■ Exercise instructions
Look for the string "this" and copy every line that has it.

■ Extracted records
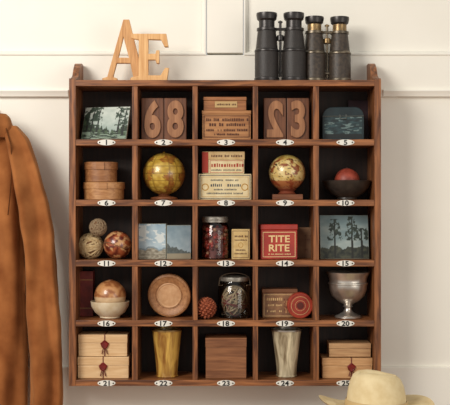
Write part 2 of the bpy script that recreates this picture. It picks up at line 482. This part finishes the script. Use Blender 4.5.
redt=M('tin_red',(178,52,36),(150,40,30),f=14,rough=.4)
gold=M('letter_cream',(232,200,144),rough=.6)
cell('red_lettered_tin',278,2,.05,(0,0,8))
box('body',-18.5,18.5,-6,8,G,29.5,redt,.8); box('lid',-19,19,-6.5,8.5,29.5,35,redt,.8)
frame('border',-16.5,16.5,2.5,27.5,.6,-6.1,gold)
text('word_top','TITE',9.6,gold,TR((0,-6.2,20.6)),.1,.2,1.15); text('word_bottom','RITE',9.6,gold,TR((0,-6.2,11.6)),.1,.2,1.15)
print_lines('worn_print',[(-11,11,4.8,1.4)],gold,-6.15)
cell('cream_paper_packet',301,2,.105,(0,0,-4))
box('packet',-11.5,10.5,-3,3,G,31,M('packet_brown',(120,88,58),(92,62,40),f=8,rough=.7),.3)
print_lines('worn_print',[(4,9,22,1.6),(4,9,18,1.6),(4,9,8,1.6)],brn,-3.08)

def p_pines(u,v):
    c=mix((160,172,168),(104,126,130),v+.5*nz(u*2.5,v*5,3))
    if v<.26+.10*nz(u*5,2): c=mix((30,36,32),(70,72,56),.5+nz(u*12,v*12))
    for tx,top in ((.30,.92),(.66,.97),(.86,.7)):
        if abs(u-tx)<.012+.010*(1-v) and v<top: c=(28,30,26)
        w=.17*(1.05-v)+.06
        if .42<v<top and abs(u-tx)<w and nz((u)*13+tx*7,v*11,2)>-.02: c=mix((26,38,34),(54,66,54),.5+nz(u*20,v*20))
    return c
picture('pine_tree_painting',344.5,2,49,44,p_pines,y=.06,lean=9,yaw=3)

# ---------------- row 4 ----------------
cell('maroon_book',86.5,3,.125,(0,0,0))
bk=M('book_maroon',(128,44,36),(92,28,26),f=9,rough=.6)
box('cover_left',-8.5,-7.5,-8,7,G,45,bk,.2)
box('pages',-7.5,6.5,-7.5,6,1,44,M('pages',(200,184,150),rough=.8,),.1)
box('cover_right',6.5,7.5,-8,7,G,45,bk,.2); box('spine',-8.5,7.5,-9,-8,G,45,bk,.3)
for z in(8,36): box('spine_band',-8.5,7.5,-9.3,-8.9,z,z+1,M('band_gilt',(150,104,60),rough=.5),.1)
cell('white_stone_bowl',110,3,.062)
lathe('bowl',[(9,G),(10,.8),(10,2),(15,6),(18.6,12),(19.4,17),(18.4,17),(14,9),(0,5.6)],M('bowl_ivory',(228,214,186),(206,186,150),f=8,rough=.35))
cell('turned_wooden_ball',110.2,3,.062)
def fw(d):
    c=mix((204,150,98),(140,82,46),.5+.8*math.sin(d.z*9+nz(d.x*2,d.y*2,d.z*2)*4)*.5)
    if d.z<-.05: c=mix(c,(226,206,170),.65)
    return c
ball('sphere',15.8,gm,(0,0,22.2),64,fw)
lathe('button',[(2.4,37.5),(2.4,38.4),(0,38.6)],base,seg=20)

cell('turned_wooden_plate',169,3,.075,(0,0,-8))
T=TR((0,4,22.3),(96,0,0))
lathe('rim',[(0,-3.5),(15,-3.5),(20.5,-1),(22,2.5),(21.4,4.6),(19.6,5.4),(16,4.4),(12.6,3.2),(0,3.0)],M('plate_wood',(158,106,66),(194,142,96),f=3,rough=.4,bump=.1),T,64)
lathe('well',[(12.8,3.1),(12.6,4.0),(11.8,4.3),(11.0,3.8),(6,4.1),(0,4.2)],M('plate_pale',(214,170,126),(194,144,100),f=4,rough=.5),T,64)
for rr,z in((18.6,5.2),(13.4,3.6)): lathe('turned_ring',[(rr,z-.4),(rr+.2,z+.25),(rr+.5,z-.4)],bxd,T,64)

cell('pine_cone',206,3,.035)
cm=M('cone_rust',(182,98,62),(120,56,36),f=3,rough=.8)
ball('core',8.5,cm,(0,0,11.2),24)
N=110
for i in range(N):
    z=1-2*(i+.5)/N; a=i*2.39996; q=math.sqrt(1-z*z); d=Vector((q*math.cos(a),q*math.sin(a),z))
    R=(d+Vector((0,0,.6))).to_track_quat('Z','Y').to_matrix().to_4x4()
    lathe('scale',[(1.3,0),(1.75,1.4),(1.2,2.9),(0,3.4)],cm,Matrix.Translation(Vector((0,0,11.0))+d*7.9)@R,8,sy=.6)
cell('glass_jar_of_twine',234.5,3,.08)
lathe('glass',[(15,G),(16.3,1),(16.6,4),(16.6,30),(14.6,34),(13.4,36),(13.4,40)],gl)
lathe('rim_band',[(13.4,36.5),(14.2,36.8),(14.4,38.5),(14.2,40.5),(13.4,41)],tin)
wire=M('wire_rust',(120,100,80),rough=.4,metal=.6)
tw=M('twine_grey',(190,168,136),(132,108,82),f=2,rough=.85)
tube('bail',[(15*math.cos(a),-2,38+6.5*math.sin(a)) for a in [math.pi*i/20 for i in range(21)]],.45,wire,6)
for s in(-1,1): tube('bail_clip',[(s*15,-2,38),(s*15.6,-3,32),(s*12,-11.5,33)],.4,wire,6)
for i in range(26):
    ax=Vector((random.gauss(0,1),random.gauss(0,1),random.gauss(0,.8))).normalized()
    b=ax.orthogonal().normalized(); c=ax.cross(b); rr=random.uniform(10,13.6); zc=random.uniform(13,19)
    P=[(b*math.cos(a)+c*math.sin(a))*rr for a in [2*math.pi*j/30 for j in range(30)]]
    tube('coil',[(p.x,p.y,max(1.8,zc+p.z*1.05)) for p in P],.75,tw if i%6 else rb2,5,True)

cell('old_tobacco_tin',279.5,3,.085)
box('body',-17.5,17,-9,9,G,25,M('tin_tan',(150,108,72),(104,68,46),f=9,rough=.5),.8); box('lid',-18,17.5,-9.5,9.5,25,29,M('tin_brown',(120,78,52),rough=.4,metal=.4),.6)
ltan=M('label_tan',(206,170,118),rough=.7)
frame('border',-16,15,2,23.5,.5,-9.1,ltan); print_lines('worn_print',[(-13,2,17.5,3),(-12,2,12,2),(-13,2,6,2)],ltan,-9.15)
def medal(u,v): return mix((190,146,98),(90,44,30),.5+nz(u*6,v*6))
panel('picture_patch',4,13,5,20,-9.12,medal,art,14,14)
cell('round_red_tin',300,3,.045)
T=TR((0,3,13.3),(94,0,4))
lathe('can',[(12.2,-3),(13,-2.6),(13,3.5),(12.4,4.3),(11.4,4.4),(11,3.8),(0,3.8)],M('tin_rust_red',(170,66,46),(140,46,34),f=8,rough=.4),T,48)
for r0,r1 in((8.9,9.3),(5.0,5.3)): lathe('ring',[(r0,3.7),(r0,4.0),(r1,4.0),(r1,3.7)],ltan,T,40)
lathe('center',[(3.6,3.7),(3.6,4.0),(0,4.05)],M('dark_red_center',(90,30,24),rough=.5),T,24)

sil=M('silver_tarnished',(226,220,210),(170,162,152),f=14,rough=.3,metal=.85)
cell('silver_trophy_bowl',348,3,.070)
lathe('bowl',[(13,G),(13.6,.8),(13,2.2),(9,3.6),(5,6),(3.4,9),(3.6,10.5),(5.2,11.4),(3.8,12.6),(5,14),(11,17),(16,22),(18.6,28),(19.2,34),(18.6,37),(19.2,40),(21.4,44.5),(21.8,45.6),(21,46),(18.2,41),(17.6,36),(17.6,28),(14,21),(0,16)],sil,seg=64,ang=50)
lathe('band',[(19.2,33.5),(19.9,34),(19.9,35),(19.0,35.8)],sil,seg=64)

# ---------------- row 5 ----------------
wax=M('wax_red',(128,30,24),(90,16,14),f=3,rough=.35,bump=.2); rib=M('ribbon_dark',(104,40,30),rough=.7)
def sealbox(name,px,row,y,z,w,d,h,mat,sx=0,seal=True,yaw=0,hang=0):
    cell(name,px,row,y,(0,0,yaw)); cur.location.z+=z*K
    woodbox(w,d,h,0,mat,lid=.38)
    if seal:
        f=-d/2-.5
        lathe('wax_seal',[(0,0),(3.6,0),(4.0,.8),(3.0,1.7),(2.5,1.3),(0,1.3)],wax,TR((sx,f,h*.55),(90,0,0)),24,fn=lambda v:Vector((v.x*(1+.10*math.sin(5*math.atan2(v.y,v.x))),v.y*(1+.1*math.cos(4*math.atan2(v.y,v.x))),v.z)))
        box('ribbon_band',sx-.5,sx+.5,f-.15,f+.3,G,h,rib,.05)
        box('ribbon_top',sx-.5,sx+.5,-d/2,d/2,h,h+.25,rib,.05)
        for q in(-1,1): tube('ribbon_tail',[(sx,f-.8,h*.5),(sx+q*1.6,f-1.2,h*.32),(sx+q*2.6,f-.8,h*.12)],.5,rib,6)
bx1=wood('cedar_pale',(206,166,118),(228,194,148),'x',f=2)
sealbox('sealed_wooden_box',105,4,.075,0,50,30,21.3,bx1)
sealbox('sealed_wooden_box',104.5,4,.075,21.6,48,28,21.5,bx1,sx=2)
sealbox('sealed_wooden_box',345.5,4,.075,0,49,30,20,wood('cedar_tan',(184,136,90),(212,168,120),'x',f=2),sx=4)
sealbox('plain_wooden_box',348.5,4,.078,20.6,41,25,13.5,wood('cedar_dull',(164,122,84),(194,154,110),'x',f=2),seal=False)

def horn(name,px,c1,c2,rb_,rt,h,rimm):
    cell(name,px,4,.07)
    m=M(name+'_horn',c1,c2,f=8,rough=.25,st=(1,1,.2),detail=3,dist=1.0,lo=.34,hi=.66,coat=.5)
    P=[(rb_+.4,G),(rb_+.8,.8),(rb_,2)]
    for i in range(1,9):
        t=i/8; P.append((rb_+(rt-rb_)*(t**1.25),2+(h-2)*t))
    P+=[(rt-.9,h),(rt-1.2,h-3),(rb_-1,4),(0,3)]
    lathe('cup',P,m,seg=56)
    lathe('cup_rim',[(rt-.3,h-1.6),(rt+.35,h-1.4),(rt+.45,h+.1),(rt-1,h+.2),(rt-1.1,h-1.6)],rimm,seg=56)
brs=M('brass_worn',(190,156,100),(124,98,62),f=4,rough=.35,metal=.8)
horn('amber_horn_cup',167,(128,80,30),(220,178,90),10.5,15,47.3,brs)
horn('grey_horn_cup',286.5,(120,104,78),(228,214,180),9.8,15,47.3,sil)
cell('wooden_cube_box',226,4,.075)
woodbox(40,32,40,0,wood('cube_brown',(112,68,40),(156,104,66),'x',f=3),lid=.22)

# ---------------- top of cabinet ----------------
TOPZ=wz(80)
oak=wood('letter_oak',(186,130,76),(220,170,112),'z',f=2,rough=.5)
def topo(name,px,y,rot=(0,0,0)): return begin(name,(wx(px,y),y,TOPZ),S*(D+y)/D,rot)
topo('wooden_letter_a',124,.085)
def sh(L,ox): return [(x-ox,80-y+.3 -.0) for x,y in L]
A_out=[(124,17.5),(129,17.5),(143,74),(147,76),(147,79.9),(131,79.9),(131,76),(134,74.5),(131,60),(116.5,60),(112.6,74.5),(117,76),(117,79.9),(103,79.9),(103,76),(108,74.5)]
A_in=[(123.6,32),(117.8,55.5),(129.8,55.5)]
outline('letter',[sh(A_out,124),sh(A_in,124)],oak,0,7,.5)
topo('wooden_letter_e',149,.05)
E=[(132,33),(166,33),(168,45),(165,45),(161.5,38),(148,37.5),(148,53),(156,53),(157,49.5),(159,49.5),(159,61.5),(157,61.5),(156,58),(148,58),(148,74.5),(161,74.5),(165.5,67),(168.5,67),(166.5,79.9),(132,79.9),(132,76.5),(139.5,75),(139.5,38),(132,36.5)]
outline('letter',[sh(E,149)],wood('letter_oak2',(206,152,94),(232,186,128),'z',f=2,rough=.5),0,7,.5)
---
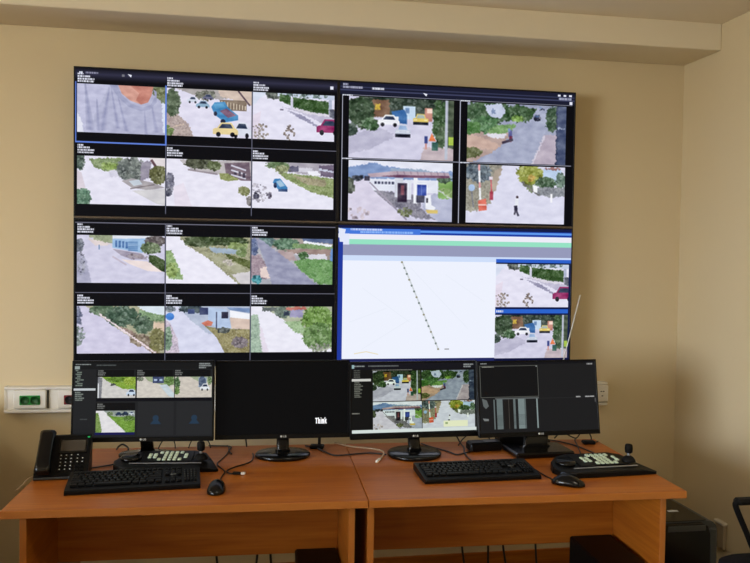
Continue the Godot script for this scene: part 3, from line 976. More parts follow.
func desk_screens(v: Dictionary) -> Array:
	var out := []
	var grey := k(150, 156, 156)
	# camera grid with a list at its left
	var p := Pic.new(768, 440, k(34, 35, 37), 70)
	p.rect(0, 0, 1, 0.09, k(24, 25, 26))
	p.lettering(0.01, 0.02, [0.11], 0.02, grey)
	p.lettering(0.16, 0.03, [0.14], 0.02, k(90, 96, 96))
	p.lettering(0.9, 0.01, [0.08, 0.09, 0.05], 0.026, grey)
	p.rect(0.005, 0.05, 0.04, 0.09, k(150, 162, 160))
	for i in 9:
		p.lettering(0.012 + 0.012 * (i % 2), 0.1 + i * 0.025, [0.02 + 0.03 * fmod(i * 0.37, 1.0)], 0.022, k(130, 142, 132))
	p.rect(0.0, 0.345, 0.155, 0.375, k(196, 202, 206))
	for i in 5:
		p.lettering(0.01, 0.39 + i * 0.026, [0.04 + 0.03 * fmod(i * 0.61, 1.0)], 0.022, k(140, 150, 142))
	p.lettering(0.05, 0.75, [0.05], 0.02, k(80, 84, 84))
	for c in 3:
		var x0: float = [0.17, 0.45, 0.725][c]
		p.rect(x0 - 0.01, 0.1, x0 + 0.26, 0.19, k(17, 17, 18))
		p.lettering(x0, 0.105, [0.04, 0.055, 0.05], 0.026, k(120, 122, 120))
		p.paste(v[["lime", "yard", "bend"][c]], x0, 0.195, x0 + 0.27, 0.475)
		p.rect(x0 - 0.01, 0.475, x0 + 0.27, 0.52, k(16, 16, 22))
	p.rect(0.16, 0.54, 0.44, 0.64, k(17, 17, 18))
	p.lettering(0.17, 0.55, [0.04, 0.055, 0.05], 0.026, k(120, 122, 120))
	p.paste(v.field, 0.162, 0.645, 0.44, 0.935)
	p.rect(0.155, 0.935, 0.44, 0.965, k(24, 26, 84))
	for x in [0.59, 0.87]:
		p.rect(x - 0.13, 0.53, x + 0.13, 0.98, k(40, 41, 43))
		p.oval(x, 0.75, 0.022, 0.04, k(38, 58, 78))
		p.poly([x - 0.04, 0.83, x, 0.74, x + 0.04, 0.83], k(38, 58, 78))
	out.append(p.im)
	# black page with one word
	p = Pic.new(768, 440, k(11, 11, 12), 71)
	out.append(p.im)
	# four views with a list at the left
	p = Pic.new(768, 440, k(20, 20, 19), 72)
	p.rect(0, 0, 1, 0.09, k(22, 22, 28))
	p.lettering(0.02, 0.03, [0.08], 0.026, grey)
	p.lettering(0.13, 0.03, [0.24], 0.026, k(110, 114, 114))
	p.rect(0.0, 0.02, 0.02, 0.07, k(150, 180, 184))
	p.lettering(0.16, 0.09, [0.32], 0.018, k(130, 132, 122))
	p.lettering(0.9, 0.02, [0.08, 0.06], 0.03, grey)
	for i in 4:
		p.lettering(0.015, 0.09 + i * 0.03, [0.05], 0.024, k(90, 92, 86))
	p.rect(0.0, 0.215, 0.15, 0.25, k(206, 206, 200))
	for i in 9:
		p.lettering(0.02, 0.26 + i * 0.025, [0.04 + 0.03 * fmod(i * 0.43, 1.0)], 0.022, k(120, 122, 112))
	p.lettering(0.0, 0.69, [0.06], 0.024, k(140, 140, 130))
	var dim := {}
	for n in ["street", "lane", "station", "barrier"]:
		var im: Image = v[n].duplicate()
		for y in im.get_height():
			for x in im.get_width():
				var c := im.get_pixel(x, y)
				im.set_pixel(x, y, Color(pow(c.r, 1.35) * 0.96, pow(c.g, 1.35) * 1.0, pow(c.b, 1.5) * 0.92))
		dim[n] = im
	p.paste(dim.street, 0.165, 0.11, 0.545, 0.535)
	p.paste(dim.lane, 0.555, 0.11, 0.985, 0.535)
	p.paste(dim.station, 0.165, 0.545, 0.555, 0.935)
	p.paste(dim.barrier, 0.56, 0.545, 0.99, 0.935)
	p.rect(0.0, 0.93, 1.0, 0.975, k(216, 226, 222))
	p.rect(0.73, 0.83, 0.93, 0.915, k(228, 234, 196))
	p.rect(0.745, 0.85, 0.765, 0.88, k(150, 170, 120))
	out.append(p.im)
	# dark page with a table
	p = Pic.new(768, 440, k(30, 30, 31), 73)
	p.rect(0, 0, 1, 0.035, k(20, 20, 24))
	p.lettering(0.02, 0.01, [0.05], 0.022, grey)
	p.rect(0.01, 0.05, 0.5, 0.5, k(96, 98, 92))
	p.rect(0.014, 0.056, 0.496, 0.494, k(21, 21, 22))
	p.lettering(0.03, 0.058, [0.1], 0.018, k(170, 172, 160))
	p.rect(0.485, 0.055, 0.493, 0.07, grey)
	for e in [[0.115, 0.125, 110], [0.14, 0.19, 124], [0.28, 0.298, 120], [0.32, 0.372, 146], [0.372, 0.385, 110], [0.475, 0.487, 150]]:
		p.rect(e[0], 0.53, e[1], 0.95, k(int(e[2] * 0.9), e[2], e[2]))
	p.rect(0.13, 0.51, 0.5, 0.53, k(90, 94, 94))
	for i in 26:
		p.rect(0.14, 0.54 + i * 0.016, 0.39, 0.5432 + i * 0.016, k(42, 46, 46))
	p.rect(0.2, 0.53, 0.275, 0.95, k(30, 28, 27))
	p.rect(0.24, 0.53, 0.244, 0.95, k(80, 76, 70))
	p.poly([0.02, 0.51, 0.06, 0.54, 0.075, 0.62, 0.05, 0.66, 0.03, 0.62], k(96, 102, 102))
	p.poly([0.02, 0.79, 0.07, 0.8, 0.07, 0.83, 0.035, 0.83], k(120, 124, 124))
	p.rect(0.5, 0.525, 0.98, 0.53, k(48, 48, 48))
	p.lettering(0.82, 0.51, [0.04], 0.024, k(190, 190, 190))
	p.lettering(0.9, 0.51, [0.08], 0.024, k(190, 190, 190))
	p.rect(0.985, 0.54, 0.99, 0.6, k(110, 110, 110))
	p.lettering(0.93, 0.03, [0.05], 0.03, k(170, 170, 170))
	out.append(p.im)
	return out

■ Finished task
Write part 2 of the bpy script that recreates this picture. It picks up at line 482. This part finishes the script. Use Blender 4.5.
Continue the Godot script for this scene: part 3, from line 976. More parts follow.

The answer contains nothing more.